Young Vic Plays Out Chekhov Against NIMBY Worries

By James FitzGerald Last edited 113 months ago
Young Vic Plays Out Chekhov Against NIMBY Worries

The Cherry Orchard
by Anton Chekhov
English Language Version by Simon Stephens

10 Oct – 29 Nov 2014

Direction: Katie Mitchell, Set:Vicki Mortimer, Costumes: Sussie Juhlin-Wallén, Light James Farncombe, Music Paul Clark, Sound Gareth Fry, Movement Joseph Alford, Casting Wendy Spon CDG 



With
Cavan Clarke, Andy Cresswell, Kate Duchêne, Gawn Grainger, Paul Hilton, Peter Hobday, Natalie Klamar, Sarah Malin, Tom Mothersdale, Sarah Ridgeway, Dominic Rowan, Hugh Skinner , Catrin Stewart, Angus Wright
Photo by Stephen Cummiskey

The developer rubs his hands as the ‘old money’ get blown out of the tatty manor house like cobwebs, and as JCBs creep and chainsaws rev, the very trees in the orchard groan confusion over what happened to that better world they knew. This is not a cash-strapped aristocrat’s nightmare about the capabilities of the mansion tax, but Anton Chekhov’s sensitive evocation of a family learning that a home is not its castle when it comes to enduring social upheaval.

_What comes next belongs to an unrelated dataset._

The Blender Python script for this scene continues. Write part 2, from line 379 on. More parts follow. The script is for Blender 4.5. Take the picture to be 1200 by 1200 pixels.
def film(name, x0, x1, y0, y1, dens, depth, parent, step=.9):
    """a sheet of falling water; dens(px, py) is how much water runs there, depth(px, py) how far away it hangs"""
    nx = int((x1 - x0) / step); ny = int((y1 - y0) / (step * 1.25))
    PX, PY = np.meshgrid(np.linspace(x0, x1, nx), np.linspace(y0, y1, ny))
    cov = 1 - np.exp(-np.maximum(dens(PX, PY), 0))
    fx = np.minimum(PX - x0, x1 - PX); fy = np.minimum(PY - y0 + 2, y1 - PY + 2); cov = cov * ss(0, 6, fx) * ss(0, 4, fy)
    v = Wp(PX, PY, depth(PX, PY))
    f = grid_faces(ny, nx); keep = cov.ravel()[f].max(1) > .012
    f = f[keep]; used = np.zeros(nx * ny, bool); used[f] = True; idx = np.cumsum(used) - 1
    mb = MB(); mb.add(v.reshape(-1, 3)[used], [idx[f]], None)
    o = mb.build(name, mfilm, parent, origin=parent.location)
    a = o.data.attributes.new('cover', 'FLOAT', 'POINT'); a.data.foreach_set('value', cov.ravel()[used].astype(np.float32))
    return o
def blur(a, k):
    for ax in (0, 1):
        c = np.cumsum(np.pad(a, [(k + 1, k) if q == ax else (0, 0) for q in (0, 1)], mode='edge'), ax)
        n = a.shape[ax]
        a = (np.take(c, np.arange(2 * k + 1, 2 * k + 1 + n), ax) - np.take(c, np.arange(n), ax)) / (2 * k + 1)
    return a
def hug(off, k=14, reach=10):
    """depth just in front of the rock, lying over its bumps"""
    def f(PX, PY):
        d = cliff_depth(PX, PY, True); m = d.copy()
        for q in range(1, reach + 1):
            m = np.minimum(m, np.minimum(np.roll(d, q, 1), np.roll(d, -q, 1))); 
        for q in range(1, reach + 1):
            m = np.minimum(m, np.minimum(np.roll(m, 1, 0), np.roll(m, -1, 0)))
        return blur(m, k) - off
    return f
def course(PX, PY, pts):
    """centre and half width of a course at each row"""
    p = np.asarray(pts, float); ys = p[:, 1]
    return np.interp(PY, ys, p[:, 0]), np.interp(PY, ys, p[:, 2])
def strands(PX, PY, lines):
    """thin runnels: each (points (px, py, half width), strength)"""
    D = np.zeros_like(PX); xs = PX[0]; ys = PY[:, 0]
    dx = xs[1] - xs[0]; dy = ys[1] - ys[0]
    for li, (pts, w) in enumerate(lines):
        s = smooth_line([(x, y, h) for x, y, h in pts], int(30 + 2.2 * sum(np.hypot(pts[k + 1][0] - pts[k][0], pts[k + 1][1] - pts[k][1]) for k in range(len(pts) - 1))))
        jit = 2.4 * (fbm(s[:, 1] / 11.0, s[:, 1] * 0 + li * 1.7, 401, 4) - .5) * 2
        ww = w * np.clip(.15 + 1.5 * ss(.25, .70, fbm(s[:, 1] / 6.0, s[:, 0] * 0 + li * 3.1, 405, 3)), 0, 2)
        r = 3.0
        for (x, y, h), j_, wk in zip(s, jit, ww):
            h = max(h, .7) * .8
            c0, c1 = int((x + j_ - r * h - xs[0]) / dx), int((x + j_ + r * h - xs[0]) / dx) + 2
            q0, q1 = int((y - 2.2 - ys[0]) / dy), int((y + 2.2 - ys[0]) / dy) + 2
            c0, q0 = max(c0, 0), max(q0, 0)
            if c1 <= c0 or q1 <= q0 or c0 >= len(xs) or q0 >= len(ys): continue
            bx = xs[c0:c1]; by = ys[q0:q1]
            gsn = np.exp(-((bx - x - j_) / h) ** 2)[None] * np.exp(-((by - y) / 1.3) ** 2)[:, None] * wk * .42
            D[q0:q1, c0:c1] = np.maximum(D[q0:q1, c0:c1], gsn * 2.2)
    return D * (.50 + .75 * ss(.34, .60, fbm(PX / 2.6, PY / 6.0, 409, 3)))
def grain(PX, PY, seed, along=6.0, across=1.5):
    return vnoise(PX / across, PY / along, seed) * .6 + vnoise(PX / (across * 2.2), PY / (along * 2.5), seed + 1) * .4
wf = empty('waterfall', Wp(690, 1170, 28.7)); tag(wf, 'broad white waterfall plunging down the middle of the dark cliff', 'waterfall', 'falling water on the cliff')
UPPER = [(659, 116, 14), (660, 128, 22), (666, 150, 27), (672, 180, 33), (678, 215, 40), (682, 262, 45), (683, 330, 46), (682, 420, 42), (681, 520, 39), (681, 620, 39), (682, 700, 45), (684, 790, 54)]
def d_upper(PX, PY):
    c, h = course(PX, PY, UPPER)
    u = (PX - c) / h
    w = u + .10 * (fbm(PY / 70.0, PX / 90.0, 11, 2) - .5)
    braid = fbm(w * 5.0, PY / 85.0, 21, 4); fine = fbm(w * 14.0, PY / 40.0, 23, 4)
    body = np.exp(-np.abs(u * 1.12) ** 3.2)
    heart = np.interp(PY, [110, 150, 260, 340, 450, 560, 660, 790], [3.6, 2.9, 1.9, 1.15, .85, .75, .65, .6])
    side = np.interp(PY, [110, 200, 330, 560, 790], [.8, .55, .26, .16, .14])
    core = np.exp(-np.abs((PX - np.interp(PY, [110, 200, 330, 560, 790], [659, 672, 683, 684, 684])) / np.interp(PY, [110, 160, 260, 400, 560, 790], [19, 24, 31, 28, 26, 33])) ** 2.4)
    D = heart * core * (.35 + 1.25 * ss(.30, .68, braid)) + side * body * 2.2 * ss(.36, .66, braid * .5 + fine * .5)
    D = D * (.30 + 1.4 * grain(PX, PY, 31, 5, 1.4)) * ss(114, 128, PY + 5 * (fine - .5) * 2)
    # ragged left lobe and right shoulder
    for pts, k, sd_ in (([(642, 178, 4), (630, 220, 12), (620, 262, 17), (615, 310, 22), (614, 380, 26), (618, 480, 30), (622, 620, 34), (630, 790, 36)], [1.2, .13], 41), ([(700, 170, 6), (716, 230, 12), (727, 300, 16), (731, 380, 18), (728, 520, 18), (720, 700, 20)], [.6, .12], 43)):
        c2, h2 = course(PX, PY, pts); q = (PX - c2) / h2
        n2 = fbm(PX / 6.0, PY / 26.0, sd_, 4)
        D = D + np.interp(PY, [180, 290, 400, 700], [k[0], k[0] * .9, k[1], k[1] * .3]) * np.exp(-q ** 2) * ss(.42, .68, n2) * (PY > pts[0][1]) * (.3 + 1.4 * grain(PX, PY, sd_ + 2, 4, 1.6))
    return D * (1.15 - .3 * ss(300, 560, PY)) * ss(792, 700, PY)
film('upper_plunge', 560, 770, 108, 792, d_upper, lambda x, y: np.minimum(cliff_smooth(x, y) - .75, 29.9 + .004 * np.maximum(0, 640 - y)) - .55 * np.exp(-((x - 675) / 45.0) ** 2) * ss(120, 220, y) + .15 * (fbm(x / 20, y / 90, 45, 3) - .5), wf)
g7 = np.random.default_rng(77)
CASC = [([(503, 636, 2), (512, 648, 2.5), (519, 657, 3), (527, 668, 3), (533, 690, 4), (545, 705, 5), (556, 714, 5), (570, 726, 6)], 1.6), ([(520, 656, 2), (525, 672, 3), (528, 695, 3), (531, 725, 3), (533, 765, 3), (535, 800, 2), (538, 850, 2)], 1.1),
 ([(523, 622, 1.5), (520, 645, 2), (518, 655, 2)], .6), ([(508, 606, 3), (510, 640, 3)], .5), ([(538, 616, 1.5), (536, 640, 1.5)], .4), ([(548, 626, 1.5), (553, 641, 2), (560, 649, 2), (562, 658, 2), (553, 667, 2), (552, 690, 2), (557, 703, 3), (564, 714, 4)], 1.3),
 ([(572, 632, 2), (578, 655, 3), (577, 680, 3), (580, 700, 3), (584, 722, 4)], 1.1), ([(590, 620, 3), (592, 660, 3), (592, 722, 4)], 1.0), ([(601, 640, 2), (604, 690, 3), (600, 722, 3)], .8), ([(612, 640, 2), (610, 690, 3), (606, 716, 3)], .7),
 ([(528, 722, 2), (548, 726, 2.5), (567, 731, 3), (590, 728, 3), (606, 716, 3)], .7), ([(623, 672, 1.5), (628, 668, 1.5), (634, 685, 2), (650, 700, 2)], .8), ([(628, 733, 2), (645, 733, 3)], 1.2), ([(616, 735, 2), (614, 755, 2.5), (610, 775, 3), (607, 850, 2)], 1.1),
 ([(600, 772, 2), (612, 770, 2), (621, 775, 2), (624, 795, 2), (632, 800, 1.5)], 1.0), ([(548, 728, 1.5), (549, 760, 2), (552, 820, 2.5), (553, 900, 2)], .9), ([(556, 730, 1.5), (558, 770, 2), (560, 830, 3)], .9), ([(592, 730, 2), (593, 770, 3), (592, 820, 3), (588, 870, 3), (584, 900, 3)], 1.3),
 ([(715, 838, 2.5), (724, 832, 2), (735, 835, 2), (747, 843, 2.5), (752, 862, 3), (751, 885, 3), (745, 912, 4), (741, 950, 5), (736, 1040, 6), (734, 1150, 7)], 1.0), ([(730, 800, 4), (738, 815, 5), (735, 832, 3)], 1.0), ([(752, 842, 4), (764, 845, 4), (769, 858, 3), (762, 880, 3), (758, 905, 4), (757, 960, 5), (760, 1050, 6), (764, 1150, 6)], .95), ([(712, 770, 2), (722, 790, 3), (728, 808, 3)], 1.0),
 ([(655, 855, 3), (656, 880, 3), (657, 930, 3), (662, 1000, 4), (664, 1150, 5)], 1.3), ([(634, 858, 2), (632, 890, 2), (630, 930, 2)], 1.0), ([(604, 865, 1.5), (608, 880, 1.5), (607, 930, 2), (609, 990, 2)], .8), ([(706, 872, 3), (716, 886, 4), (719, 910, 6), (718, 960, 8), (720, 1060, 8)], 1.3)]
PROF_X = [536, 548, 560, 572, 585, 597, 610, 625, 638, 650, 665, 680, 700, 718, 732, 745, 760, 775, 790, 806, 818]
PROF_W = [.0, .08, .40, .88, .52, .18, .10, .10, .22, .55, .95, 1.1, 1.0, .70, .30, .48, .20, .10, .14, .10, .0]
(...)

Whoever and wherever you are, if you've either been alienated by change or emotionally brutalised by having to move home, this one's for you.

Penned on the brink of the Russian Revolution, The Cherry Orchard concerns the debts of Lyubov Ranevskaya (Kate Duchêne), a matriarch returning to the ancestral home and the histrionics of family, staff and the many satellite personalities therein. Paralysed by nostalgia for the decaying estate, she ignores the financial advice of serf-turned-businessman Alexander (Dominic Rowan), to build lucrative holiday cottages on her land. Not in my back cherry orchard! But she is equally oblivious to the cautions of Leftie scholar Peter (Paul Hilton) about how destructive obsession with money has become. Instead she stacks debt upon debt as the country pile slips from her grasp.

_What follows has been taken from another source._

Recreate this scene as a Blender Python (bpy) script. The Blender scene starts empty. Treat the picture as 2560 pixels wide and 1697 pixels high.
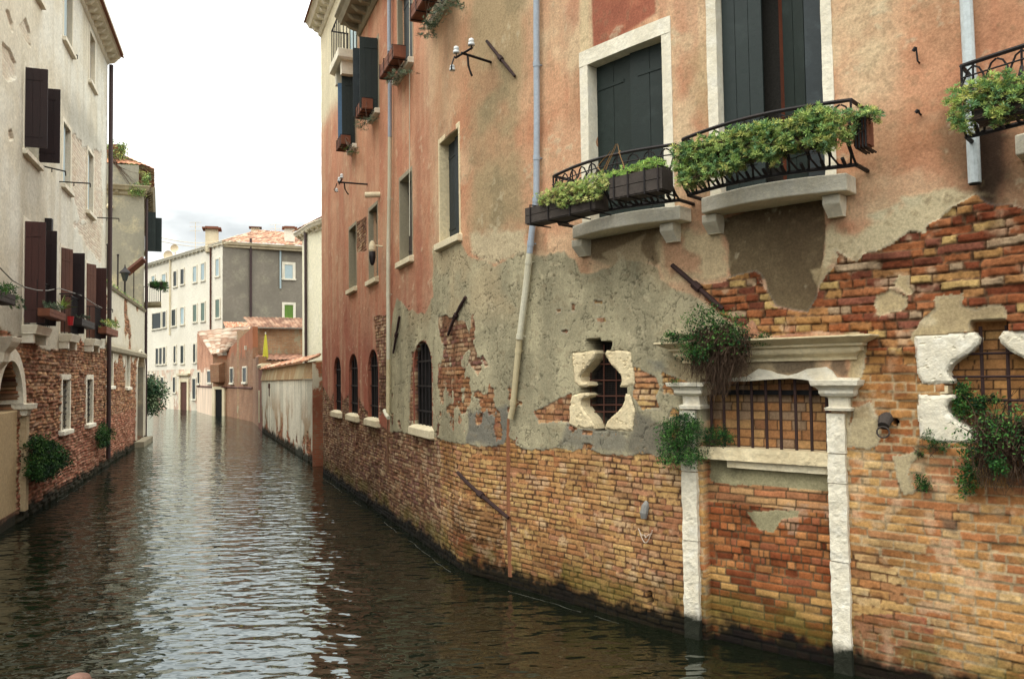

Simon Stephens wrote this English language version. Striving for an ‘honest refraction’ rather than over-literal transfiguration of Chekhov’s deeply contextual play, his unique sales pitch is that this labour of love is a very well-mitigated failure. The play is really that pessimistic about progress; Stephens’s words are the sort of line that might be uttered by Simeon — the household’s affected manservant who carries a gun in case he should suddenly need to kill himself. He’s played by Hugh Skinner with an earnestness instantly recognisable from his role as the well-intentioned but hopeless intern in the BBC sitcom W1A.

Chekhov did originally intend this, his final work, as a comedy — and Stephens and internationally-treasured director Katie Mitchell have pruned back 110 years of dramatic interpretation to scope out that original vision. ‘Why is everyone so serious all the time?’ yells Peter, when for the umpteenth time someone makes a sentimental grumble about how things ain’t what they used to be.

But if we have so far led you to believe this Young Vic production is amusing more than it is very draining and (necessarily) rather terrifying at times, let us now set the record straight. Having just turned 50, Mitchell evidently relished the personal challenge of tackling a play which insinuates damaging significance within every last reference to the passing of time and age.

There’s a particularly sinister sub-plot involving the aged servant Firs (Gawn Grainger) and his bolshy junior Yasha; the latter embodying everything dangerous about the Revolution. Firs reckons he has survived on the fumes of wood polish for 30 years. Malevolent Yasha knows that as part of the furniture, traditional Firs will crumble with the house; that nothing transcends mortality, neither bricks and mortar nor 'stupid old people'.

Change: who needs it? The anxieties and dramas of this crowd are complex contrivances, but the estate itself stands more tangibly for all of them as a dying character in its own right. Bare rooms stripped of objects and life; characters toasting the birthdays of wooden cabinets; the roar of distant chainsaws in the orchard — sometimes these are the most heartbreaking dramas of this necessarily attritional and poignant play.

The Cherry Orchard runs until 29 November 2014 at the Young Vic, 66 The Cut, SE1 8LZ. Tickets £10-£35. Londonist saw this performance with a complimentary ticket.